£1.5trn currently stashed away in UK cash accounts

Savers currently have £1.5trn in cash stashed away in bank accounts in the UK, the biggest cash pile on record, according to findings from Janus Henderson Investors.

The asset manager said that £1.2trn of this cash is not needed to meet household contingencies, suggesting it is “sitting unproductively” in cash accounts earning minimal interest.

The research revealed that the vast cash pile is equal in size to the UK’s collective mortgage debt, and the group suggested that savers are missing out on the opportunity to earn “billions of pounds extra return” on their savings.

Janus Henderson also stated that the yields on equities remain “attractive”, despite record low savings interest rates and the number of dividend cuts last year. In the period from November 2019 to September 2020, the group’s findings revealed that savers missed out on £38bn of income – equivalent to £1,350 for every household.

“In my view, interest rates are set to stay low for a long time with the possibility of even turning negative being a part of the conversation and then cash will depreciate, even excluding inflation, if sat in cash accounts,” commented Janus Henderson director and head of investment trusts, James de Sausmarez.

“Whilst everybody should save some spare cash for emergencies if they can, money that is being saved for the medium to long-term – minimum three years – can be made to work harder for the saver rather than be used by the banks to increase their profits.
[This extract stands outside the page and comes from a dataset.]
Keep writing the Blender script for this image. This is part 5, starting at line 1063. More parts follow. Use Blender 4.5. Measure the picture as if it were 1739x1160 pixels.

Banks call this ‘muppet money’ because they know savers are missing out on much better opportunities elsewhere.

“This is why talking about money is essential, with a financial or professional adviser or even with your family.”

The asset manager suggested the structural benefits of investment trusts make for an attractive option for income seeking investors.

“Investing in the stock market does involve risk as the value of your investment and the income from it can go down as well as up but if you are investing for the medium to long-term then this risk to your capital is reduced,” Sausmarez said.

“By investing in a professionally managed investment company with a broad spread of investments, this risk is further reduced.

“For investors who do not have a need to spend their savings in the short-term, an investment in an investment trust is likely to be a more rewarding experience in terms of both income and capital, than leaving it languishing in a bank account earning little or no interest.”